Segundo dados técnicos da International Renewable Energy Agency (Irena), organização intergovernamental para a “energia global da transformação”, instituição com 167 países-membros e com sede em Abu Dhabi, nos Emirados Árabes Unidos, “serão necessários US$ 131 trilhões de investimentos em tecnologias relacionadas à transição energética para colocar o mundo na rota de limitar o aquecimento a 1,5°C. Isto significa uma média anual de US$ 4,4 trilhões de recursos para o setor de energia entre 2021 e 2050. Em renováveis, os investimentos previstos para a descarbonização global devem ser de US$ 1 trilhão anuais durante os próximos 30 anos, ou mais que o triplo dos US$ 300 bilhões investidos em fontes limpas em 2020”.

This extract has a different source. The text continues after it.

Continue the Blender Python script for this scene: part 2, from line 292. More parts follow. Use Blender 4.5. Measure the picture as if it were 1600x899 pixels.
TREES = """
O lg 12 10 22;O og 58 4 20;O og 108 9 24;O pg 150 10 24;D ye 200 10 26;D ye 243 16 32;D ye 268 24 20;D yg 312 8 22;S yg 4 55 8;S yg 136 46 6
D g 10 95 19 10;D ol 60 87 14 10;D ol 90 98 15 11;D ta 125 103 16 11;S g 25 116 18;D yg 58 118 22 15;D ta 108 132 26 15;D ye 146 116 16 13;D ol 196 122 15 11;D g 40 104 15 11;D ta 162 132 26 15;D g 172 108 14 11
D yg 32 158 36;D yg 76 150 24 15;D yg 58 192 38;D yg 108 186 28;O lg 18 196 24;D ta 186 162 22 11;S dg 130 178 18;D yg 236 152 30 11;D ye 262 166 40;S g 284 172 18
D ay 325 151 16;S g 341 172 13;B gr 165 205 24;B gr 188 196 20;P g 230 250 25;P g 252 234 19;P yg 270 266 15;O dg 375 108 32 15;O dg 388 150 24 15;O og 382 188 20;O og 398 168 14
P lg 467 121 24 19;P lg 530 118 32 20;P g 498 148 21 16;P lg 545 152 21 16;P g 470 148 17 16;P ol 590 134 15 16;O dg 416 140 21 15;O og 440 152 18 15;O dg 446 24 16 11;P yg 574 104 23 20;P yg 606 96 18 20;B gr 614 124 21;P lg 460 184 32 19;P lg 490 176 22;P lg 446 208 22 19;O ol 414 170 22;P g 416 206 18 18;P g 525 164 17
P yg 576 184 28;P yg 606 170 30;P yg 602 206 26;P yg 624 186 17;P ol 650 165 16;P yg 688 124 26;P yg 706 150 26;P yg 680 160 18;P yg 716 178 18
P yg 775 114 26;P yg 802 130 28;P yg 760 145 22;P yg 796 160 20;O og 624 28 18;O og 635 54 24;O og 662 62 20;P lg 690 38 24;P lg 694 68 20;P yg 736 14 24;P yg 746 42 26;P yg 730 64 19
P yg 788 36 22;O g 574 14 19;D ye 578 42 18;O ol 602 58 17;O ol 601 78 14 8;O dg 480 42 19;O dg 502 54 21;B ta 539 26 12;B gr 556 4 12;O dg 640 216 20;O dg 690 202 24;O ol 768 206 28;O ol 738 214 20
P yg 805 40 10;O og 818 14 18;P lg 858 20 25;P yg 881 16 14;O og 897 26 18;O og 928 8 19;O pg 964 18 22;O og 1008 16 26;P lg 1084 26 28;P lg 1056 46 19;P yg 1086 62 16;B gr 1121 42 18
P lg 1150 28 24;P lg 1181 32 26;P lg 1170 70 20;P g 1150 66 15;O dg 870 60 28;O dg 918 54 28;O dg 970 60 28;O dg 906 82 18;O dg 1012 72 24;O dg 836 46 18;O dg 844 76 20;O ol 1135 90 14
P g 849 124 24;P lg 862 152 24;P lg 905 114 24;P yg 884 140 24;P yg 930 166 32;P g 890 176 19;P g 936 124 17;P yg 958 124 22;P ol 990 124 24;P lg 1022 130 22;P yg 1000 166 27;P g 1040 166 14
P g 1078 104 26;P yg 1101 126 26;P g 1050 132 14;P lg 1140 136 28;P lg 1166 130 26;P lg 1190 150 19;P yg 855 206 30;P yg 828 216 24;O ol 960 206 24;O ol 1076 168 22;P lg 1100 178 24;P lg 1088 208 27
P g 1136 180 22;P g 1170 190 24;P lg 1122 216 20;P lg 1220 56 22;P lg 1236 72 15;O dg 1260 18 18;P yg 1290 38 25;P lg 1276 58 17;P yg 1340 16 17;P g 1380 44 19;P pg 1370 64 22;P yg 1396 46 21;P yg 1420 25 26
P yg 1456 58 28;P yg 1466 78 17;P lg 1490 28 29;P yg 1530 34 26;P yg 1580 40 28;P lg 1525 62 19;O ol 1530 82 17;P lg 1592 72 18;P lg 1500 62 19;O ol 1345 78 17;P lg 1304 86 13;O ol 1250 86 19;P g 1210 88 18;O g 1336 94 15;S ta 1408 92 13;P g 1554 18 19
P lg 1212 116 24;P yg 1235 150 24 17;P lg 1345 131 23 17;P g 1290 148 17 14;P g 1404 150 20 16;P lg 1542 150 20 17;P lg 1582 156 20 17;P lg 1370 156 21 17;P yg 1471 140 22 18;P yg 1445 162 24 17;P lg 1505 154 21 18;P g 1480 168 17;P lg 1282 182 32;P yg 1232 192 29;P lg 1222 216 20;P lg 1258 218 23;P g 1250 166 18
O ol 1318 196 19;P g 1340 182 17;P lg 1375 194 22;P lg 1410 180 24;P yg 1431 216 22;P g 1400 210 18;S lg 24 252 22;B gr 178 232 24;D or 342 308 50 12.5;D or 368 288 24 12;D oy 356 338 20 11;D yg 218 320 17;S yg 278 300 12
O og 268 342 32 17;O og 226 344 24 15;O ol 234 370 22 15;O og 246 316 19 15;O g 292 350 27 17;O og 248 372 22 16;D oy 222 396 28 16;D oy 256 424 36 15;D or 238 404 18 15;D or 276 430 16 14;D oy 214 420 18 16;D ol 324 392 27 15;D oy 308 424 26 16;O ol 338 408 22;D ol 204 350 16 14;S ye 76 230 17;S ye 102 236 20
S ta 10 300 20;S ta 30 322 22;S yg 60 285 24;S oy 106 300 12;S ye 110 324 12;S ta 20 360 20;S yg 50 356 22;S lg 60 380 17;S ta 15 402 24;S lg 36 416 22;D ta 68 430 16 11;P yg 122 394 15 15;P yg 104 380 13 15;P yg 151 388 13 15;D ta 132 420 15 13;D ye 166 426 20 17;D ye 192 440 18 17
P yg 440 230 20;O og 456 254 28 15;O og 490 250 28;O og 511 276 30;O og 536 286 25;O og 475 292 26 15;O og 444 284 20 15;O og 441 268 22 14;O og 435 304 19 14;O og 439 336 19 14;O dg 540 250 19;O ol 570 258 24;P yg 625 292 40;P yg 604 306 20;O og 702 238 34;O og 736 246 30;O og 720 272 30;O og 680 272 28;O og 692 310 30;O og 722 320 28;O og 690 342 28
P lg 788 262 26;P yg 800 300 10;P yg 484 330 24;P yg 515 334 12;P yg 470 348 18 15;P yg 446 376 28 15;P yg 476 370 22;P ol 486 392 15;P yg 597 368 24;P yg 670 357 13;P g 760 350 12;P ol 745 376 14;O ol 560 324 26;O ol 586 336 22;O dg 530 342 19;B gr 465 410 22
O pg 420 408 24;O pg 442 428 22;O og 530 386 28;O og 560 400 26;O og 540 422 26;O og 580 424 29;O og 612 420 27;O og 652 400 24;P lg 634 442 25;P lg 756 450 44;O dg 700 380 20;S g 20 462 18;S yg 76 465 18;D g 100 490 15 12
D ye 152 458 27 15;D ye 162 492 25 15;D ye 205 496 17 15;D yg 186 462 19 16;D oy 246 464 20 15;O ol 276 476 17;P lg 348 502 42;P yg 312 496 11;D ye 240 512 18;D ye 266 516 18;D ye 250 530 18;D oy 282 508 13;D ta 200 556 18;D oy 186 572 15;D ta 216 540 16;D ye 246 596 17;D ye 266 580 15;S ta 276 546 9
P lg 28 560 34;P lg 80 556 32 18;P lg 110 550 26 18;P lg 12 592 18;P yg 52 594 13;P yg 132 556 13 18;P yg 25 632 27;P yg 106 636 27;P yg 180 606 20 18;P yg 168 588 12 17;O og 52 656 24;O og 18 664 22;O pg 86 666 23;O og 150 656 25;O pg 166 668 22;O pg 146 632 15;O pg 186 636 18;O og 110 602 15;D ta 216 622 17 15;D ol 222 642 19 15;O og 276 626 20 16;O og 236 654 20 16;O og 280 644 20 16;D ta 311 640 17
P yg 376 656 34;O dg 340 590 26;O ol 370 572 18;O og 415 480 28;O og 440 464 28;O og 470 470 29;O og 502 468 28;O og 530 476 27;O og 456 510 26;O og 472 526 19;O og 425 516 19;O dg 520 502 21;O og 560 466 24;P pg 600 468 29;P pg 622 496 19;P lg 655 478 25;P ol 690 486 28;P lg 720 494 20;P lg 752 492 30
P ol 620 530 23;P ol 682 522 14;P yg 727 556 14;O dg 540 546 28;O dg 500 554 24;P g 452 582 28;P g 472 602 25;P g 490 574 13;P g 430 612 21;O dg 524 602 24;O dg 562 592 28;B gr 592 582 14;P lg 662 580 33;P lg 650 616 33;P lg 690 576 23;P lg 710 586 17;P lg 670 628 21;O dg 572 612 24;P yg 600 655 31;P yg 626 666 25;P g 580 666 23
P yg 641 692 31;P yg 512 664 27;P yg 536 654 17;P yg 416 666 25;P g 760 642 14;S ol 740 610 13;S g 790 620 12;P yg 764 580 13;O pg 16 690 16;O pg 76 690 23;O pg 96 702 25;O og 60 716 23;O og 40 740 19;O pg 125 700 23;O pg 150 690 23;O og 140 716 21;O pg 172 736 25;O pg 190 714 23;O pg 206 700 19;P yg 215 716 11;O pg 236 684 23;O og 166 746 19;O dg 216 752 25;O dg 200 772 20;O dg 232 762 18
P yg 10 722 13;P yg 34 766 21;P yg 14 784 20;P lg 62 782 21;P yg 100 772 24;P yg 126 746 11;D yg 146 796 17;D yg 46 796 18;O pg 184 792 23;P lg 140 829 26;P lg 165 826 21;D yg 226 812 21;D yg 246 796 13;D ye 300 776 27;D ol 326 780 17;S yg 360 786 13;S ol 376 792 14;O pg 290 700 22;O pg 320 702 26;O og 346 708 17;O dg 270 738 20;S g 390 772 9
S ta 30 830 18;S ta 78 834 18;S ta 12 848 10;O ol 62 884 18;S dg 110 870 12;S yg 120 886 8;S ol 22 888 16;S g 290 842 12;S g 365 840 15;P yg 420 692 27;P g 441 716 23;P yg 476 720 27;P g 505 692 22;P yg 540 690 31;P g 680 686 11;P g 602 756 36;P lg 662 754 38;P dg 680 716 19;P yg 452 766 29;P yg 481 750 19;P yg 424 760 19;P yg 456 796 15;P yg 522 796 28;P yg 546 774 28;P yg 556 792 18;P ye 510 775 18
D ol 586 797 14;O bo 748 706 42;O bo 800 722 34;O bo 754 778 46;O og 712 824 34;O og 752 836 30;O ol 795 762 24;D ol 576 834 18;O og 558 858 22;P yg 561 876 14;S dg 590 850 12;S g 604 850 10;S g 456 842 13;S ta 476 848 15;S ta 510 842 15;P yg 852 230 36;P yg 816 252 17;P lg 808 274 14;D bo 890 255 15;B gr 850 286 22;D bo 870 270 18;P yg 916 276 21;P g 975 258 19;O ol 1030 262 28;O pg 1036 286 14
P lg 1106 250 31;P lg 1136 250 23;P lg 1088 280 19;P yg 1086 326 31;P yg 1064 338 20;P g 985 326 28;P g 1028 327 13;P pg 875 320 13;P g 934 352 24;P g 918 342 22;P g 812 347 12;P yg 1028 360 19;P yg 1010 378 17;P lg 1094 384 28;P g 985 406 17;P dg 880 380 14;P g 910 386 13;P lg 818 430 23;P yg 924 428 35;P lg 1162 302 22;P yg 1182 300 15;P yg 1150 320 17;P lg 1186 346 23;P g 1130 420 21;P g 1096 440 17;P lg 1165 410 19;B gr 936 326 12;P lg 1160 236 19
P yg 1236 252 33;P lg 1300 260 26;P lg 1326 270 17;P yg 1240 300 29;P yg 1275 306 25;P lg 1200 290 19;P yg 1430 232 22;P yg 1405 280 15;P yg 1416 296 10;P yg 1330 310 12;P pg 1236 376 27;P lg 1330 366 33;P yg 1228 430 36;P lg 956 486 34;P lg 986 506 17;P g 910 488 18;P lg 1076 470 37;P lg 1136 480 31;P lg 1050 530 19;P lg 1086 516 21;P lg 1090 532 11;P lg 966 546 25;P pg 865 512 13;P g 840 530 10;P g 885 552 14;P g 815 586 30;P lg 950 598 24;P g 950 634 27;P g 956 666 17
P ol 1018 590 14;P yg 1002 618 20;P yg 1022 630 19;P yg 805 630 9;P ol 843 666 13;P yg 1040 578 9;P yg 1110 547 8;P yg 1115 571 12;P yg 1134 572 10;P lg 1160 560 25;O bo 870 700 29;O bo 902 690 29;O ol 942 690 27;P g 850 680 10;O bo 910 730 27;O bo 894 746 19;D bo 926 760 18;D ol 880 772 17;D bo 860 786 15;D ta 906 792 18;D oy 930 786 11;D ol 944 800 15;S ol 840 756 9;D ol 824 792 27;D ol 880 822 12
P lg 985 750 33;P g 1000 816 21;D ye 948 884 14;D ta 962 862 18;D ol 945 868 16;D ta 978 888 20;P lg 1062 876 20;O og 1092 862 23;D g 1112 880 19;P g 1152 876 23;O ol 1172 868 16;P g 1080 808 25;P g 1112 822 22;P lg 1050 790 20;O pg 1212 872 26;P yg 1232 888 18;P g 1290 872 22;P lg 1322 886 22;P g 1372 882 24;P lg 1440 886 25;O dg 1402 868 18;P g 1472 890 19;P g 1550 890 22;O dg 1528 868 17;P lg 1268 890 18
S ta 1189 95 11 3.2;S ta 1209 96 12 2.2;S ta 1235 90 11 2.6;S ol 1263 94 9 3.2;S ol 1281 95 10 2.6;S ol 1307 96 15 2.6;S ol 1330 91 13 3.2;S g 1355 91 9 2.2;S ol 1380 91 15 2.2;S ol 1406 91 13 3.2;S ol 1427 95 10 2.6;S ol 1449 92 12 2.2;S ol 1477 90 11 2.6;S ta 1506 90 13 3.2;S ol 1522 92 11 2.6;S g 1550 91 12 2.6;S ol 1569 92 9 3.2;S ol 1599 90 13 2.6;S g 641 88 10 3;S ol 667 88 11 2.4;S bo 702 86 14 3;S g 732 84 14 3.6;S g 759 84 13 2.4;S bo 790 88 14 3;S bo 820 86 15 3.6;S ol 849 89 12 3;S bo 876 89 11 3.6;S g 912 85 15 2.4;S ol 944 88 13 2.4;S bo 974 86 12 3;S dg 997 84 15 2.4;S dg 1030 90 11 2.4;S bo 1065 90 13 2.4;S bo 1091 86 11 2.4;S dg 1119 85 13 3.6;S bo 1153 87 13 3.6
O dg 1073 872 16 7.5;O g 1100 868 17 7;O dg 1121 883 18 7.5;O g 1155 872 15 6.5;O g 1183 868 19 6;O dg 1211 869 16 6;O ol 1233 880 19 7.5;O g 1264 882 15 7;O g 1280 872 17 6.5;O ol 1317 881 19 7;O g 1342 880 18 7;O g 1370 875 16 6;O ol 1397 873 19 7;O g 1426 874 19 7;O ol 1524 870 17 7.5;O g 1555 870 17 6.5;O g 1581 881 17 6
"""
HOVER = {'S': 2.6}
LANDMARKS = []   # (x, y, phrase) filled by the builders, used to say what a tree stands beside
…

IPCC e outros alertam sobre refugiados do clima e um planeta habitável

US$ 100 trilhões podem parecer muito dinheiro, mas não é nada comparado com os efeitos permanentes e as perdas relacionadas às mudanças climáticas. “Os ecossistemas saudáveis ​​são mais resilientes às mudanças climáticas e fornecem serviços essenciais à vida, como alimentos e água potável”, disse o copresidente do Grupo de Trabalho II do IPCC, Hans-Otto Pörtner. “Ao restaurar ecossistemas degradados e conservar de forma eficaz e equitativa 30 a 50 por cento da terra, água doce e habitats oceânicos da Terra, a sociedade pode se beneficiar da capacidade da natureza de absorver e armazenar carbono, e podemos acelerar o progresso em direção ao desenvolvimento sustentável, mas finanças e políticas adequadas são essenciais”.

Ou seja, o problema não é só dinheiro, mas também a implantação de políticas públicas e ações do setor privado e sociedade civil visando uma atuação urgente. “Dessa forma, diferentes interesses, valores e visões de mundo podem ser conciliados. Ao reunir o know-how científico e tecnológico, bem como o conhecimento indígena e local, as soluções serão mais eficazes. O fracasso em alcançar um desenvolvimento resiliente e sustentável ao clima resultará em um futuro abaixo do ideal para as pessoas e a natureza”, afirmou a professora Debra Roberts.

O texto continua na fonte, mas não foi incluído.